BEGIN

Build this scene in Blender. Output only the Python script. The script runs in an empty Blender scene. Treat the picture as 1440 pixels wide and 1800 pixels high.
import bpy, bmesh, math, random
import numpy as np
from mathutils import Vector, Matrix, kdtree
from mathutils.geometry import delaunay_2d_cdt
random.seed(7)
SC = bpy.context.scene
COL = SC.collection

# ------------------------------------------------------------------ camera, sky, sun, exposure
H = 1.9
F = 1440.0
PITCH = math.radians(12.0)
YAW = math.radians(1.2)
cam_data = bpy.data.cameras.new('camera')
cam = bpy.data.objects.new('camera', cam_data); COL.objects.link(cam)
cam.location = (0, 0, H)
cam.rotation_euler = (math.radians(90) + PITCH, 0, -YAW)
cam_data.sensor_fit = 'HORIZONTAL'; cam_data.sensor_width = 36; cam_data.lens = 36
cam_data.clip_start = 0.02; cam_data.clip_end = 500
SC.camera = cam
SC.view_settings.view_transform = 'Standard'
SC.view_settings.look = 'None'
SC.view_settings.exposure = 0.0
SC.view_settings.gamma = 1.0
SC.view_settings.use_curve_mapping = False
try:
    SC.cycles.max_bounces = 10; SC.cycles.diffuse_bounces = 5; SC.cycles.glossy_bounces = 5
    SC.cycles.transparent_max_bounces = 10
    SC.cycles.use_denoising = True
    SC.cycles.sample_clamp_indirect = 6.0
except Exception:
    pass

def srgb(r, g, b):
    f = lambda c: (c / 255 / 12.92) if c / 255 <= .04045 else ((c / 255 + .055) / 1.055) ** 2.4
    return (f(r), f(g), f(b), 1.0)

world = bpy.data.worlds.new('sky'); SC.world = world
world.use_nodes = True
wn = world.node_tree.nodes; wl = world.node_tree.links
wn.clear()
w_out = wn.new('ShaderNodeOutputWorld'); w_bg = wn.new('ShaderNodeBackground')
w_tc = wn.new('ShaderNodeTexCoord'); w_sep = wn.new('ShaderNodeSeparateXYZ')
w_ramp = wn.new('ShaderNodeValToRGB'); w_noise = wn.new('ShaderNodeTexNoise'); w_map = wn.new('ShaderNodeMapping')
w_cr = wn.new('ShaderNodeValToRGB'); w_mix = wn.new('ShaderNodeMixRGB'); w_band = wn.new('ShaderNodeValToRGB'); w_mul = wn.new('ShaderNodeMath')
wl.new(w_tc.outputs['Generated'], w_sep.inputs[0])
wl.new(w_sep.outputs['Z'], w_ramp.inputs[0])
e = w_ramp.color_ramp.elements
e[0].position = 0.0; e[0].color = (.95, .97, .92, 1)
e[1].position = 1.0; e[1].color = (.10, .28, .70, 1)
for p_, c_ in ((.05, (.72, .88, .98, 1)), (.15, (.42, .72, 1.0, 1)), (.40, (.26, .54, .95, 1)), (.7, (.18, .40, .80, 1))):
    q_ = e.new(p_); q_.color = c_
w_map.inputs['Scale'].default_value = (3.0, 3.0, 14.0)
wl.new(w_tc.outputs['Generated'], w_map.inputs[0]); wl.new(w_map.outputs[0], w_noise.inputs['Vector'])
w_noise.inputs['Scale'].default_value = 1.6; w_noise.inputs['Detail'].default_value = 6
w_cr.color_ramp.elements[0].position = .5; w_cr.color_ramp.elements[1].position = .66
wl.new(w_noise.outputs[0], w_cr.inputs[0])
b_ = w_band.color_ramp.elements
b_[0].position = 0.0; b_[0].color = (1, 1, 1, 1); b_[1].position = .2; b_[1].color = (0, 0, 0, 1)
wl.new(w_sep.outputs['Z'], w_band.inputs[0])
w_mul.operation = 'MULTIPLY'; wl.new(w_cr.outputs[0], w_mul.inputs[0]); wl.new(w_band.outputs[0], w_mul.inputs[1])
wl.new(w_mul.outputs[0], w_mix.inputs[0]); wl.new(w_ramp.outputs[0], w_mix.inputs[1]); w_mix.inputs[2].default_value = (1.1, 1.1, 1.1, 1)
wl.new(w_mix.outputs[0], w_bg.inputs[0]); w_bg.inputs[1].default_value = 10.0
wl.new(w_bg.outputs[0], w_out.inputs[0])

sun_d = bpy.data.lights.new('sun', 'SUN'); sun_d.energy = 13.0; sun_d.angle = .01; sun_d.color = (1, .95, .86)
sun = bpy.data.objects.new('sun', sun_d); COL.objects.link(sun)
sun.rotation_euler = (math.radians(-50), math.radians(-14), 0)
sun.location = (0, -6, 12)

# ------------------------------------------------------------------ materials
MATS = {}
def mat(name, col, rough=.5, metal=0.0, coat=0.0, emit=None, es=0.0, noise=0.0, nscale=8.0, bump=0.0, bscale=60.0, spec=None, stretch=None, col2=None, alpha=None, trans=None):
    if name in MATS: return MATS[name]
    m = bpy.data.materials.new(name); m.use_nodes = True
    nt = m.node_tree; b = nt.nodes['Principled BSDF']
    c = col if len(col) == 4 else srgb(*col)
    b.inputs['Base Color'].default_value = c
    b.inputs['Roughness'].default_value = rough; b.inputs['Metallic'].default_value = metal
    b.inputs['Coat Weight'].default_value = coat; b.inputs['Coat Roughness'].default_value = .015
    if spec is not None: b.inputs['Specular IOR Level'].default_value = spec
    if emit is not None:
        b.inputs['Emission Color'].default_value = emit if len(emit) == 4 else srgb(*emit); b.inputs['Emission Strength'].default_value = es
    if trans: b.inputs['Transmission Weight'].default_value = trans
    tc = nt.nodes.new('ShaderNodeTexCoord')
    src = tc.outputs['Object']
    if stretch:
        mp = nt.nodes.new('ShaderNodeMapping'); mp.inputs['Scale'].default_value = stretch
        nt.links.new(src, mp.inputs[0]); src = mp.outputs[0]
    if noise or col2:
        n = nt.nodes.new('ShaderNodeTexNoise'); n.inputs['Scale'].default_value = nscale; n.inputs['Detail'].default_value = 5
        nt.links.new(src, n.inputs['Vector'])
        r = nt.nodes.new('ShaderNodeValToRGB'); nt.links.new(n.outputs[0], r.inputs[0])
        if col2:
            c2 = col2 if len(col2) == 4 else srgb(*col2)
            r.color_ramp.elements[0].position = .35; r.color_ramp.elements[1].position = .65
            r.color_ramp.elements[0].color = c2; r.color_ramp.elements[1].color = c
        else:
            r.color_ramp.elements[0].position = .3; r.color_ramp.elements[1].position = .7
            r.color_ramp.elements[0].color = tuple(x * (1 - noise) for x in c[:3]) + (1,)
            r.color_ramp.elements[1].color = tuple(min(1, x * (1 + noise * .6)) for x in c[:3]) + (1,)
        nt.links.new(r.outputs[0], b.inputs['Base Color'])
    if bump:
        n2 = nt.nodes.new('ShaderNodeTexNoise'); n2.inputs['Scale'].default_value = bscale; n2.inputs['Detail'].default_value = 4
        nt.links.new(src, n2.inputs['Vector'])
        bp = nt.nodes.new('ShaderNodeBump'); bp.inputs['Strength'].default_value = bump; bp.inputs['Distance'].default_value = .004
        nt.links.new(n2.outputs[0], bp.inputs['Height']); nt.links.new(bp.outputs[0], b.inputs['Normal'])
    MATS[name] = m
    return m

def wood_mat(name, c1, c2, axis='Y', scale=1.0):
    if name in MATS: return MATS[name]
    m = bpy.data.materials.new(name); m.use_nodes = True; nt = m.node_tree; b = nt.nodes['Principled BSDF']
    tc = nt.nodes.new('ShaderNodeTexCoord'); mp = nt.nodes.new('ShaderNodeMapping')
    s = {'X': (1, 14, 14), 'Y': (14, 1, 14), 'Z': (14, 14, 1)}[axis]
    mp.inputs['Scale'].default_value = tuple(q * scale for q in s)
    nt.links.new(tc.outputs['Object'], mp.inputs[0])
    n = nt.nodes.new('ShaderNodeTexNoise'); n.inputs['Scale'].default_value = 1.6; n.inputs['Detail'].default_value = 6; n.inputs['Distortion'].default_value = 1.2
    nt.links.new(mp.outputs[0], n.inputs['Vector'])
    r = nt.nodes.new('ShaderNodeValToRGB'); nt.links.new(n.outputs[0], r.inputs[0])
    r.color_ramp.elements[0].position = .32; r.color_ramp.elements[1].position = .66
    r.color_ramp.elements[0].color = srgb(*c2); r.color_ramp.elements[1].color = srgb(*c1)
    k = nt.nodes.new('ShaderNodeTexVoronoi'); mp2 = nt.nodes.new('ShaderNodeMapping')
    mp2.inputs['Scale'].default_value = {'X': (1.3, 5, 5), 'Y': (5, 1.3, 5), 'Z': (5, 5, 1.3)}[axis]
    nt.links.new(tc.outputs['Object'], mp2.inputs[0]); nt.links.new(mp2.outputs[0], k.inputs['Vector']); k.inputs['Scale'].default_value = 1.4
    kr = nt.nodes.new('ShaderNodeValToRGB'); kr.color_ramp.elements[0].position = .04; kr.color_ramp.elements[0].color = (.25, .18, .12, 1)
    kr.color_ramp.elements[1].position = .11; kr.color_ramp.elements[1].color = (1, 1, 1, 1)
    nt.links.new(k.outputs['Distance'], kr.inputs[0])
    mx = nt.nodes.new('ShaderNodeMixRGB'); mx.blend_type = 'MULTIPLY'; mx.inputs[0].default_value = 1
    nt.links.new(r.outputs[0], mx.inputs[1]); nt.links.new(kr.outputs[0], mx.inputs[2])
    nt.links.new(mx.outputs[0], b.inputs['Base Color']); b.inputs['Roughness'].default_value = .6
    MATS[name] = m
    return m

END

#### WORK TO COMPLETE
Everything from the first line through the line containing "return (f(r), f(g), f(b), 1.0)" should be quoted exactly, and nothing beyond it.

#### FULL RESPONSE
Build this scene in Blender. Output only the Python script. The script runs in an empty Blender scene. Treat the picture as 1440 pixels wide and 1800 pixels high.
import bpy, bmesh, math, random
import numpy as np
from mathutils import Vector, Matrix, kdtree
from mathutils.geometry import delaunay_2d_cdt
random.seed(7)
SC = bpy.context.scene
COL = SC.collection

# ------------------------------------------------------------------ camera, sky, sun, exposure
H = 1.9
F = 1440.0
PITCH = math.radians(12.0)
YAW = math.radians(1.2)
cam_data = bpy.data.cameras.new('camera')
cam = bpy.data.objects.new('camera', cam_data); COL.objects.link(cam)
cam.location = (0, 0, H)
cam.rotation_euler = (math.radians(90) + PITCH, 0, -YAW)
cam_data.sensor_fit = 'HORIZONTAL'; cam_data.sensor_width = 36; cam_data.lens = 36
cam_data.clip_start = 0.02; cam_data.clip_end = 500
SC.camera = cam
SC.view_settings.view_transform = 'Standard'
SC.view_settings.look = 'None'
SC.view_settings.exposure = 0.0
SC.view_settings.gamma = 1.0
SC.view_settings.use_curve_mapping = False
try:
    SC.cycles.max_bounces = 10; SC.cycles.diffuse_bounces = 5; SC.cycles.glossy_bounces = 5
    SC.cycles.transparent_max_bounces = 10
    SC.cycles.use_denoising = True
    SC.cycles.sample_clamp_indirect = 6.0
except Exception:
    pass

def srgb(r, g, b):
    f = lambda c: (c / 255 / 12.92) if c / 255 <= .04045 else ((c / 255 + .055) / 1.055) ** 2.4
    return (f(r), f(g), f(b), 1.0)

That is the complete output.